* begin *
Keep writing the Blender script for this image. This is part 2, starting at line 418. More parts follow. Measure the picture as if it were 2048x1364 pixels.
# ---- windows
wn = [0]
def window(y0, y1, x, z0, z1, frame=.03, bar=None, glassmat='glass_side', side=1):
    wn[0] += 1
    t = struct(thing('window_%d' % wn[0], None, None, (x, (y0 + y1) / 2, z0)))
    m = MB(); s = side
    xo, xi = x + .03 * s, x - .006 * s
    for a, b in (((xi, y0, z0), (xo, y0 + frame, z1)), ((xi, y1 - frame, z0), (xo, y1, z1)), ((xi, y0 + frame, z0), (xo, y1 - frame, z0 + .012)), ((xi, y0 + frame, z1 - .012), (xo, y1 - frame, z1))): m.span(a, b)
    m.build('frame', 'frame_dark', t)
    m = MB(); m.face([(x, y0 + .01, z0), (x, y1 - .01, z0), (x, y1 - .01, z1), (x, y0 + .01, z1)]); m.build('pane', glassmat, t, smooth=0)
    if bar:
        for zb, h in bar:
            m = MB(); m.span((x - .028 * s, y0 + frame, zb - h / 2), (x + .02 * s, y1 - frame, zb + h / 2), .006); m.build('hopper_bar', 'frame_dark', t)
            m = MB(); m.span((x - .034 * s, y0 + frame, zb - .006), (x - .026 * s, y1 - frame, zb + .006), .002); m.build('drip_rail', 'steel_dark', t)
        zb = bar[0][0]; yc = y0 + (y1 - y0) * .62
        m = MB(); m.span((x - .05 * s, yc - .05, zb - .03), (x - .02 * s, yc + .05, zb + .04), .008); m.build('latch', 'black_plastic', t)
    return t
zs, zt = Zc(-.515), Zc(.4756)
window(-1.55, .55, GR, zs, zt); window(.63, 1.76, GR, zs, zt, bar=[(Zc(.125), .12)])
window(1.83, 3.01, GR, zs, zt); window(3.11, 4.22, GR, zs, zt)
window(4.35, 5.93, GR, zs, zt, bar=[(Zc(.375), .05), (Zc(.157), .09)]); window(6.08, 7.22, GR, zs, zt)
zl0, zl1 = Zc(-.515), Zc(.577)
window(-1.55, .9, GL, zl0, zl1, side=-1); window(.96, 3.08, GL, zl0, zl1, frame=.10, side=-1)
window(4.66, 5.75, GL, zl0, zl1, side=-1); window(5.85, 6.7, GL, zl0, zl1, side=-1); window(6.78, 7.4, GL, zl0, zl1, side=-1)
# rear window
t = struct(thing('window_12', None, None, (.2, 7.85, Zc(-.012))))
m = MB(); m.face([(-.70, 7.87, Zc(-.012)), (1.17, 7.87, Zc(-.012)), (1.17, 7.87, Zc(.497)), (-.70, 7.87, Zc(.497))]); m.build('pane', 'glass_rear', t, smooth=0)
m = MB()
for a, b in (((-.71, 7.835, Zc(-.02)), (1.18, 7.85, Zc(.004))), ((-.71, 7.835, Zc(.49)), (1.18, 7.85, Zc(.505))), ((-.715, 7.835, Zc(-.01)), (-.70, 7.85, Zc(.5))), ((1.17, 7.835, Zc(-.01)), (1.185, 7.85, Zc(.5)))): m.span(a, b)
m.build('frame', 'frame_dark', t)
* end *
The whole listing above needs to be written out again exactly.

§ Full response
Keep writing the Blender script for this image. This is part 2, starting at line 418. More parts follow. Measure the picture as if it were 2048x1364 pixels.
# ---- windows
wn = [0]
def window(y0, y1, x, z0, z1, frame=.03, bar=None, glassmat='glass_side', side=1):
    wn[0] += 1
    t = struct(thing('window_%d' % wn[0], None, None, (x, (y0 + y1) / 2, z0)))
    m = MB(); s = side
    xo, xi = x + .03 * s, x - .006 * s
    for a, b in (((xi, y0, z0), (xo, y0 + frame, z1)), ((xi, y1 - frame, z0), (xo, y1, z1)), ((xi, y0 + frame, z0), (xo, y1 - frame, z0 + .012)), ((xi, y0 + frame, z1 - .012), (xo, y1 - frame, z1))): m.span(a, b)
    m.build('frame', 'frame_dark', t)
    m = MB(); m.face([(x, y0 + .01, z0), (x, y1 - .01, z0), (x, y1 - .01, z1), (x, y0 + .01, z1)]); m.build('pane', glassmat, t, smooth=0)
    if bar:
        for zb, h in bar:
            m = MB(); m.span((x - .028 * s, y0 + frame, zb - h / 2), (x + .02 * s, y1 - frame, zb + h / 2), .006); m.build('hopper_bar', 'frame_dark', t)
            m = MB(); m.span((x - .034 * s, y0 + frame, zb - .006), (x - .026 * s, y1 - frame, zb + .006), .002); m.build('drip_rail', 'steel_dark', t)
        zb = bar[0][0]; yc = y0 + (y1 - y0) * .62
        m = MB(); m.span((x - .05 * s, yc - .05, zb - .03), (x - .02 * s, yc + .05, zb + .04), .008); m.build('latch', 'black_plastic', t)
    return t
zs, zt = Zc(-.515), Zc(.4756)
window(-1.55, .55, GR, zs, zt); window(.63, 1.76, GR, zs, zt, bar=[(Zc(.125), .12)])
window(1.83, 3.01, GR, zs, zt); window(3.11, 4.22, GR, zs, zt)
window(4.35, 5.93, GR, zs, zt, bar=[(Zc(.375), .05), (Zc(.157), .09)]); window(6.08, 7.22, GR, zs, zt)
zl0, zl1 = Zc(-.515), Zc(.577)
window(-1.55, .9, GL, zl0, zl1, side=-1); window(.96, 3.08, GL, zl0, zl1, frame=.10, side=-1)
window(4.66, 5.75, GL, zl0, zl1, side=-1); window(5.85, 6.7, GL, zl0, zl1, side=-1); window(6.78, 7.4, GL, zl0, zl1, side=-1)
# rear window
t = struct(thing('window_12', None, None, (.2, 7.85, Zc(-.012))))
m = MB(); m.face([(-.70, 7.87, Zc(-.012)), (1.17, 7.87, Zc(-.012)), (1.17, 7.87, Zc(.497)), (-.70, 7.87, Zc(.497))]); m.build('pane', 'glass_rear', t, smooth=0)
m = MB()
for a, b in (((-.71, 7.835, Zc(-.02)), (1.18, 7.85, Zc(.004))), ((-.71, 7.835, Zc(.49)), (1.18, 7.85, Zc(.505))), ((-.715, 7.835, Zc(-.01)), (-.70, 7.85, Zc(.5))), ((1.17, 7.835, Zc(-.01)), (1.185, 7.85, Zc(.5)))): m.span(a, b)
m.build('frame', 'frame_dark', t)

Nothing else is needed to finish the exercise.